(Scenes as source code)

==*==

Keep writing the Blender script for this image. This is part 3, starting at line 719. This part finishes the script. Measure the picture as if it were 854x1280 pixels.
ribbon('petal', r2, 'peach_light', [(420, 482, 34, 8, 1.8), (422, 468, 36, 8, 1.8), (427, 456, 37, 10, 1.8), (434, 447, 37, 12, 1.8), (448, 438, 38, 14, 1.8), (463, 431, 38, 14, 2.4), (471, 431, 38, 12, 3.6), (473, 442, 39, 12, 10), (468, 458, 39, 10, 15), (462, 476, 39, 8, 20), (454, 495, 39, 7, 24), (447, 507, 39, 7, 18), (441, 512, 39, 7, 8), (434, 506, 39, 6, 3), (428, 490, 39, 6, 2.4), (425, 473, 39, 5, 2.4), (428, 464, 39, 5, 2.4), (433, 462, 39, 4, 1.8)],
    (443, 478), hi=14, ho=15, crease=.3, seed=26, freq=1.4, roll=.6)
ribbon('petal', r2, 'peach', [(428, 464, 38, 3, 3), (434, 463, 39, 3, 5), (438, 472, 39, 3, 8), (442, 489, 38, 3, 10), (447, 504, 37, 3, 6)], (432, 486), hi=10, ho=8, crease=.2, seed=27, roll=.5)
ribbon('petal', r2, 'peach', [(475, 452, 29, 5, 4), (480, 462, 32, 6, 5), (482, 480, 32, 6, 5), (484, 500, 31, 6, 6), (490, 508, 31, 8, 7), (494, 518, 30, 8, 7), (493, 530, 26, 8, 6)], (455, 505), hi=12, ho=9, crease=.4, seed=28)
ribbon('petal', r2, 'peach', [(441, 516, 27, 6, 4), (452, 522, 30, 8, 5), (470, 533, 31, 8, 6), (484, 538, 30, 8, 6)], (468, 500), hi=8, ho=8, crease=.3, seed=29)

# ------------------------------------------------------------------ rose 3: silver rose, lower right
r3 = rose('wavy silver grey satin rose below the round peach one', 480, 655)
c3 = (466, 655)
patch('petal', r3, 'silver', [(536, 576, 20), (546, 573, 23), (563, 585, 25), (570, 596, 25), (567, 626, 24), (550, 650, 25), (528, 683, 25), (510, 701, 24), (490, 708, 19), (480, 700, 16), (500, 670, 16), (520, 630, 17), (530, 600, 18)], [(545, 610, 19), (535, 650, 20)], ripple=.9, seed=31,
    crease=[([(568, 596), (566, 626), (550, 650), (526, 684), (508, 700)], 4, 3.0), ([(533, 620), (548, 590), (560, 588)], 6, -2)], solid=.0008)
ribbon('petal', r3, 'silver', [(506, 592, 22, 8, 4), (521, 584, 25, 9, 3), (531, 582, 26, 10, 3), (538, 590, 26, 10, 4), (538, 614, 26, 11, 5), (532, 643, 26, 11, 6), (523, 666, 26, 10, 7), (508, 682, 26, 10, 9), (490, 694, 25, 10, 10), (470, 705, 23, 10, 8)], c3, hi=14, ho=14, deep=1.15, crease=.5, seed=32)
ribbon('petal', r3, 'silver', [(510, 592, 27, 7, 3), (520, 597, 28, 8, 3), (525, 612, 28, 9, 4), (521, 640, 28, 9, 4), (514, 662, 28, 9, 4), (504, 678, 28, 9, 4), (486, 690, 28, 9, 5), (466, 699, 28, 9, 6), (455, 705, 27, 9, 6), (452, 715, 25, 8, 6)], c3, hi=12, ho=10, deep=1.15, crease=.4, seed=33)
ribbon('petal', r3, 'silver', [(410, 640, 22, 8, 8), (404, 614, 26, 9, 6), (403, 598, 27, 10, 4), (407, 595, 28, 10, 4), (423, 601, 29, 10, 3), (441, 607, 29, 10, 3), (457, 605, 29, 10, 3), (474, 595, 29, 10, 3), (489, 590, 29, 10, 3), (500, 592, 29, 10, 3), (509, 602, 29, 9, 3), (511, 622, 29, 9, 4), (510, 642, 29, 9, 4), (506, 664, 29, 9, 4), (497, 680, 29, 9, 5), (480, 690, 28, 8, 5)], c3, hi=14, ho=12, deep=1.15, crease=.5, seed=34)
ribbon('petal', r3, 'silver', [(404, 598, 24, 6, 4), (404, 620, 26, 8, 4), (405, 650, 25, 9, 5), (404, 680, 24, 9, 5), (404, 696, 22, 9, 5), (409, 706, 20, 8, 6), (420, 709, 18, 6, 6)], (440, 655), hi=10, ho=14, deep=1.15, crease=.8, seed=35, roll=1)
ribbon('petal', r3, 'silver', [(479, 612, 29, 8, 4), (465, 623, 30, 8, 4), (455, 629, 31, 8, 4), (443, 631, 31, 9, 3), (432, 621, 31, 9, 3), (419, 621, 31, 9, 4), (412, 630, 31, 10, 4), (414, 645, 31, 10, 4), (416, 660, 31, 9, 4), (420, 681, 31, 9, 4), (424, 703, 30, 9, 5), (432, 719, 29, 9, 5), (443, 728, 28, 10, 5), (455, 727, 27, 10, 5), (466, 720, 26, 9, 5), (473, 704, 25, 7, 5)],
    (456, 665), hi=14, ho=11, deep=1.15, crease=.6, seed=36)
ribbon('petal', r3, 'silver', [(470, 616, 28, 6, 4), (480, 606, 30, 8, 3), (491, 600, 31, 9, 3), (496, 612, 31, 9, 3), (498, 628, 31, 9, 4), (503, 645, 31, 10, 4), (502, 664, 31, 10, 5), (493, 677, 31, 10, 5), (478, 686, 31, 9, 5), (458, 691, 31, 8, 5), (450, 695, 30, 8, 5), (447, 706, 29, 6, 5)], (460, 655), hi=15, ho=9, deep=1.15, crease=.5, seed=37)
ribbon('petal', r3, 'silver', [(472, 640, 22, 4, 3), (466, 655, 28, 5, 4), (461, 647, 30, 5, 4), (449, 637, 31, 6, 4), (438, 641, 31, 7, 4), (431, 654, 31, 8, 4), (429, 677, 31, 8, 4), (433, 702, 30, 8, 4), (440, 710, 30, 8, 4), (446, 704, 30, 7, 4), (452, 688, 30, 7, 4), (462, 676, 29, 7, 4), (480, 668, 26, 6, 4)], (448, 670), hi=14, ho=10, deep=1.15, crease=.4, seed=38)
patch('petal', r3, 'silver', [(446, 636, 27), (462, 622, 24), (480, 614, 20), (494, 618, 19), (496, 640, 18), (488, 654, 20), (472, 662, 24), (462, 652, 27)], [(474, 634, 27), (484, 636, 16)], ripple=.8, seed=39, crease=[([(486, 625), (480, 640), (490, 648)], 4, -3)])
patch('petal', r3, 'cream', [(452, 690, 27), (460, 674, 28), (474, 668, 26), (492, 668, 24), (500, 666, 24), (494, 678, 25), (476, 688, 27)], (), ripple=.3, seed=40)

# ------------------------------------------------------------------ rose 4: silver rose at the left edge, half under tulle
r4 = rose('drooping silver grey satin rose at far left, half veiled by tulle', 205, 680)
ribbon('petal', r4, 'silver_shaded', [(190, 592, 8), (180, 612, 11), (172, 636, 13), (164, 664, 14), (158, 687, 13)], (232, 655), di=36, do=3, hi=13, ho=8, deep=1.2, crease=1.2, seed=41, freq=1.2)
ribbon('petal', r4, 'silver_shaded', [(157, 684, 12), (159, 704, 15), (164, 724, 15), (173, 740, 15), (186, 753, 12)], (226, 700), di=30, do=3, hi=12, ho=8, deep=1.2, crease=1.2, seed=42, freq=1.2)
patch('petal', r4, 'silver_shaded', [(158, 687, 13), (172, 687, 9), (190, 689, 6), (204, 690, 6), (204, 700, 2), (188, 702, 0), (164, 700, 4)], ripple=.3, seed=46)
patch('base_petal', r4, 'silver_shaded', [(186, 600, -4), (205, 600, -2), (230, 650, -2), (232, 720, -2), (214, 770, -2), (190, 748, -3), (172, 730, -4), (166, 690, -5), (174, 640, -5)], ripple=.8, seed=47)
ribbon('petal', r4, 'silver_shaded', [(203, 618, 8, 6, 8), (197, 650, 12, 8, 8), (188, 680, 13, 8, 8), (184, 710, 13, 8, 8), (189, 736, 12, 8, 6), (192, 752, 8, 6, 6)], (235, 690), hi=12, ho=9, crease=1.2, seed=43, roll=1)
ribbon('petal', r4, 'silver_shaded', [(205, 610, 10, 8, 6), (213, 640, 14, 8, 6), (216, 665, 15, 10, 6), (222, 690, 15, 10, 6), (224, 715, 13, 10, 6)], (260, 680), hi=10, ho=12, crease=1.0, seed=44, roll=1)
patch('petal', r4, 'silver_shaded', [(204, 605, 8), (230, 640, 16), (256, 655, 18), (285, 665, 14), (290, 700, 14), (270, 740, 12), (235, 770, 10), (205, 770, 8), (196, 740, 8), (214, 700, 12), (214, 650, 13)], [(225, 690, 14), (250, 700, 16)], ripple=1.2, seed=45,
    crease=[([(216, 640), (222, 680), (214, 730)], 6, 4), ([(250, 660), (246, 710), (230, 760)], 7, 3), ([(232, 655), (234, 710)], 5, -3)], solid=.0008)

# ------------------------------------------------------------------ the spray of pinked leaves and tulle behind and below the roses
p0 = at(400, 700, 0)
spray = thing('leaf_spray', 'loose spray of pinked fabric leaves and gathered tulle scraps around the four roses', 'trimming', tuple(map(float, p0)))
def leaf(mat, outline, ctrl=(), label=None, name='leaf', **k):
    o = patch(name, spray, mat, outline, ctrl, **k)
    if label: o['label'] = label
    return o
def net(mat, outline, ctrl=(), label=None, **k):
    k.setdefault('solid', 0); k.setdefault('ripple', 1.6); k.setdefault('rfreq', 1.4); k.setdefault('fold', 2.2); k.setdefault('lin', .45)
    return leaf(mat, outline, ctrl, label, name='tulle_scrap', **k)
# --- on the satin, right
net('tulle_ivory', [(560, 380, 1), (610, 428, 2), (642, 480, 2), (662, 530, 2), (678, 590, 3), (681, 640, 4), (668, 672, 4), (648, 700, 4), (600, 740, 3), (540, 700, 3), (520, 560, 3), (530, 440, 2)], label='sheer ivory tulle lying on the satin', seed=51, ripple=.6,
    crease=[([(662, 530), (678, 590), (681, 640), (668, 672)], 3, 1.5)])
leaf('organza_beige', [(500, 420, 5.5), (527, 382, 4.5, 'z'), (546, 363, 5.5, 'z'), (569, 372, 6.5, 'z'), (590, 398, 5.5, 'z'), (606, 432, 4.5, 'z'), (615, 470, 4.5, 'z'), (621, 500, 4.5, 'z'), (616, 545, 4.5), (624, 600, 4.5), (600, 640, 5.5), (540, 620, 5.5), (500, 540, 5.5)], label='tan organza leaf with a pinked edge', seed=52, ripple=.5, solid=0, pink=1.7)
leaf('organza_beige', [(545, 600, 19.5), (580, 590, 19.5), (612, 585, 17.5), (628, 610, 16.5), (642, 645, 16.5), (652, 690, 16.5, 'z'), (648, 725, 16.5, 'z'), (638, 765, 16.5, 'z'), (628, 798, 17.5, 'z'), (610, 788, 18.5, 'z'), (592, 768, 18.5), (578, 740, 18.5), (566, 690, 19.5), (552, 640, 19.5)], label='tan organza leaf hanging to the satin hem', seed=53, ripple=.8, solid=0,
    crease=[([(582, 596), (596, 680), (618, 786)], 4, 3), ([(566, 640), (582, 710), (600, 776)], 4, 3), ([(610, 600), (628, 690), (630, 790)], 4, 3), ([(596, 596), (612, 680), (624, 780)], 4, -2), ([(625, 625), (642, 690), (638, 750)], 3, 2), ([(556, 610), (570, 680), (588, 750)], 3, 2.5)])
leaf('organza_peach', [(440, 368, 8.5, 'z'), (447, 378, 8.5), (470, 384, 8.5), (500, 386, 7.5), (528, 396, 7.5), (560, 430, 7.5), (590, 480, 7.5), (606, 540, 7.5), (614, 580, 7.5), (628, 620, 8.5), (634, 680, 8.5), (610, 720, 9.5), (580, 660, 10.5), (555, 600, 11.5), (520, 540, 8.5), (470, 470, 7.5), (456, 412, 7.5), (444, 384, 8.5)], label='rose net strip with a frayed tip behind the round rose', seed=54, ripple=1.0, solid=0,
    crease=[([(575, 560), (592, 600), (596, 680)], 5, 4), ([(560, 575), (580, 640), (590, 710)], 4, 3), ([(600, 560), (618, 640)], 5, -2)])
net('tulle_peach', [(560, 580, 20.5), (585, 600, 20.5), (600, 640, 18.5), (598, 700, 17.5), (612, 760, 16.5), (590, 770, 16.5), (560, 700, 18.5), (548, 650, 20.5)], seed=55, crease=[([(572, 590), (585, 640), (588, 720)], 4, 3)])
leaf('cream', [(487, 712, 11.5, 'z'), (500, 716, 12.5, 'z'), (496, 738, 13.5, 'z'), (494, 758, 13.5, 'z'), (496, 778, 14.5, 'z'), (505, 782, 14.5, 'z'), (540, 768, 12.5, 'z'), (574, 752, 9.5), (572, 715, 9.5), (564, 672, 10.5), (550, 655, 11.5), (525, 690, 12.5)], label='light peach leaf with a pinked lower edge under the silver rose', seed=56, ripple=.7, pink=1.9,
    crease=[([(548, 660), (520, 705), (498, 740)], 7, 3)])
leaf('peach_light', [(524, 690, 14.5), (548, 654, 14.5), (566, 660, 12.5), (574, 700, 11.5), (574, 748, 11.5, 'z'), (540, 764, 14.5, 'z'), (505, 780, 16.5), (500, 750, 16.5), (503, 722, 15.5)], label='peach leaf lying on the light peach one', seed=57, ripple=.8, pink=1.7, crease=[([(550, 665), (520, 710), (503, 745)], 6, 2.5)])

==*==

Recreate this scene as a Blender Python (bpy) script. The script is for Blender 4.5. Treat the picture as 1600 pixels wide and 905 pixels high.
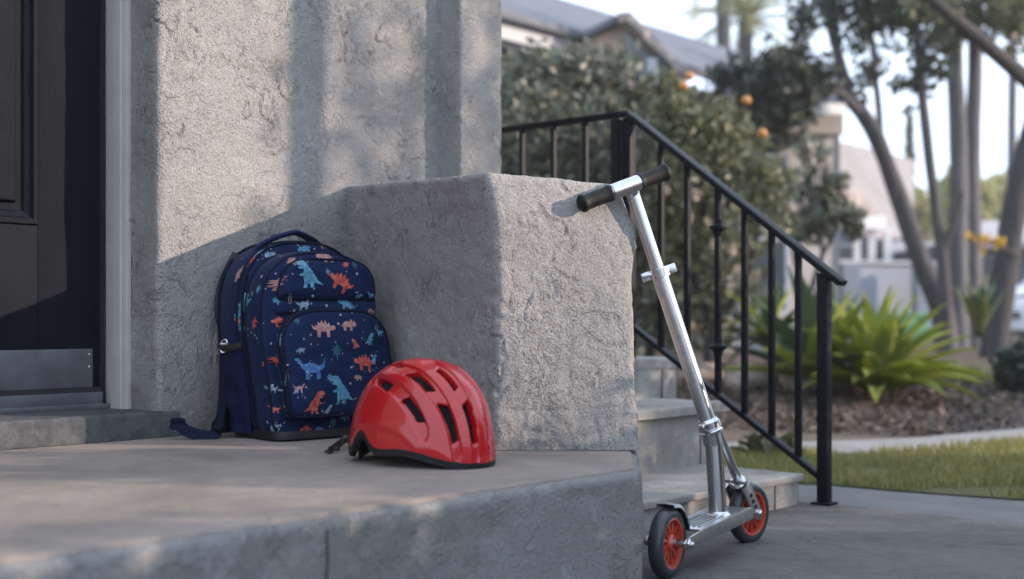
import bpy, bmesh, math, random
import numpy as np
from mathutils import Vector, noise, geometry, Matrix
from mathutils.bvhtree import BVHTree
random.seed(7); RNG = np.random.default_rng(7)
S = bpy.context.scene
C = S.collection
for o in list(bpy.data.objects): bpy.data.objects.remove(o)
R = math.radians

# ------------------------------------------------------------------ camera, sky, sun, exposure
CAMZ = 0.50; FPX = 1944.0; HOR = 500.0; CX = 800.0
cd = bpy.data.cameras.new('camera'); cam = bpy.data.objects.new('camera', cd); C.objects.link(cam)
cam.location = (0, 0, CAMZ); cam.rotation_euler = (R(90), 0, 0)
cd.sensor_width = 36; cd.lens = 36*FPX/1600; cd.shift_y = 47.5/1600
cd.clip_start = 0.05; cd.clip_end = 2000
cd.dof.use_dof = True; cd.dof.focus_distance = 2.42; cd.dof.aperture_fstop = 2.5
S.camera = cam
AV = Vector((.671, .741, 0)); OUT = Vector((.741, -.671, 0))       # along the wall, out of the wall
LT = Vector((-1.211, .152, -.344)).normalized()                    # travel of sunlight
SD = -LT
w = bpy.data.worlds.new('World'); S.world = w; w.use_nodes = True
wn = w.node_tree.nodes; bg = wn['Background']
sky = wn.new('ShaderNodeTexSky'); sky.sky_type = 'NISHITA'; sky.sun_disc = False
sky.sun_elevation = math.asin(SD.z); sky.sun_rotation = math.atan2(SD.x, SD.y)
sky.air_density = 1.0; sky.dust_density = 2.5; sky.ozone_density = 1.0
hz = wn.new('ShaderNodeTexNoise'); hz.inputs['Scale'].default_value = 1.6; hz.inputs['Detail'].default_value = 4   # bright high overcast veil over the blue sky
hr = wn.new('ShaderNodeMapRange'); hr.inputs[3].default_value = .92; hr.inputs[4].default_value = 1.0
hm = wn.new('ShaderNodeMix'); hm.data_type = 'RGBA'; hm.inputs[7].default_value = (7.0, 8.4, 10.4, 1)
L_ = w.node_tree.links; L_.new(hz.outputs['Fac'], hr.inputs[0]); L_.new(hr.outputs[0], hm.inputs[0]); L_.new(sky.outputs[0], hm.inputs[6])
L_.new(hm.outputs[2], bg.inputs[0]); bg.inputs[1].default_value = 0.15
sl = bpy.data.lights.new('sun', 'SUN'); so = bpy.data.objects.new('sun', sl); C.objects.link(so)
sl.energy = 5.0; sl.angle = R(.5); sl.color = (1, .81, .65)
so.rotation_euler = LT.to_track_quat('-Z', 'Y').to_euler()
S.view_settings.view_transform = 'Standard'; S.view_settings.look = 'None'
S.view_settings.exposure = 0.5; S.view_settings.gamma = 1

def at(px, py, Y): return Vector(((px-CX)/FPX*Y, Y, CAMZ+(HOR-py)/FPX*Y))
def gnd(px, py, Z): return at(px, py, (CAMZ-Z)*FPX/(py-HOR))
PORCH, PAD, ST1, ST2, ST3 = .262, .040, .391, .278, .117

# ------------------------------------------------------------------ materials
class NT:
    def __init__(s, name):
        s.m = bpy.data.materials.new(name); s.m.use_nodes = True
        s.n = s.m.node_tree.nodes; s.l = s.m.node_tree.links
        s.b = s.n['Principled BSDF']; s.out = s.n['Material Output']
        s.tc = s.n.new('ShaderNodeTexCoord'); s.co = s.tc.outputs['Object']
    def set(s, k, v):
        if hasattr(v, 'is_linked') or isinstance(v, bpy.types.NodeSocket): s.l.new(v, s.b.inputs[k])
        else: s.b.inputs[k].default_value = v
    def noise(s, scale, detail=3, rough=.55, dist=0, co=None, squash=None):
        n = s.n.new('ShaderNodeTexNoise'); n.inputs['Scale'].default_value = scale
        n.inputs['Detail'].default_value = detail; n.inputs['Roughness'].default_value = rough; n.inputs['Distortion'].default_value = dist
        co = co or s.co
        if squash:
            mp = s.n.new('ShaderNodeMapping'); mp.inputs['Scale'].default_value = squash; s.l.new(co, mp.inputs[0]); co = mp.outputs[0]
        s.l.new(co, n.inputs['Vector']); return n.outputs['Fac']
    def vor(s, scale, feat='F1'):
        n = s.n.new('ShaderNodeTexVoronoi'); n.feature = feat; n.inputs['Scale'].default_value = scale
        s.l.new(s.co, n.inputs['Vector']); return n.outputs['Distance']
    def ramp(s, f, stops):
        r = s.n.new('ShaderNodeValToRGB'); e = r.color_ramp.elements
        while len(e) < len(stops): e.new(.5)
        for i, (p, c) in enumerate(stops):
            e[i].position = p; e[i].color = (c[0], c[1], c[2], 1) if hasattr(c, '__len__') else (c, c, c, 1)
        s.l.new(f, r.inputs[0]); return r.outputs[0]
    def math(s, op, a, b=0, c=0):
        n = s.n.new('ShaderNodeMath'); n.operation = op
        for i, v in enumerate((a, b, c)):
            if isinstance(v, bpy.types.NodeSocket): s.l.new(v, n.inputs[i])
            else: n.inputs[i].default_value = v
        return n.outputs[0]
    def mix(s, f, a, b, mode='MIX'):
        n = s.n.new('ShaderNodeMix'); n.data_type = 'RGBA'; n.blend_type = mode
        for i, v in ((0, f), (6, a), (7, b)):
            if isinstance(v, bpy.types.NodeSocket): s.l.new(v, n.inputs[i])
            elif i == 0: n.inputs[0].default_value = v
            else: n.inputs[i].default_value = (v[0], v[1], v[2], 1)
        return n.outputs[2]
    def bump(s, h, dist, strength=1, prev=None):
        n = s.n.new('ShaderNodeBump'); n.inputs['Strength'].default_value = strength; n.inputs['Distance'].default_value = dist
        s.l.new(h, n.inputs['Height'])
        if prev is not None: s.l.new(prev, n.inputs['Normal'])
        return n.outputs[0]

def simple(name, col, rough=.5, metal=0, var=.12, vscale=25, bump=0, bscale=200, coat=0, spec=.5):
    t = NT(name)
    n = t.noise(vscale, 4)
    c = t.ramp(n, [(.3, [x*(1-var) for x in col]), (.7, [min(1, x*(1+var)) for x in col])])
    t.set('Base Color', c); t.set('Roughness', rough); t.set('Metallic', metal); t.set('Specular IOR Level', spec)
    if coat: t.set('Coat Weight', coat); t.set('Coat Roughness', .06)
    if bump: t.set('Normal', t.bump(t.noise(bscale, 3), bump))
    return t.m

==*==

> Required task: Reproduce the data above exactly, but only from the line containing "Recreate this scene" through the line containing "R = math.radians"; skip the pictures.

> Solution to this problem:
Recreate this scene as a Blender Python (bpy) script. The script is for Blender 4.5. Treat the picture as 1600 pixels wide and 905 pixels high.
import bpy, bmesh, math, random
import numpy as np
from mathutils import Vector, noise, geometry, Matrix
from mathutils.bvhtree import BVHTree
random.seed(7); RNG = np.random.default_rng(7)
S = bpy.context.scene
C = S.collection
for o in list(bpy.data.objects): bpy.data.objects.remove(o)
R = math.radians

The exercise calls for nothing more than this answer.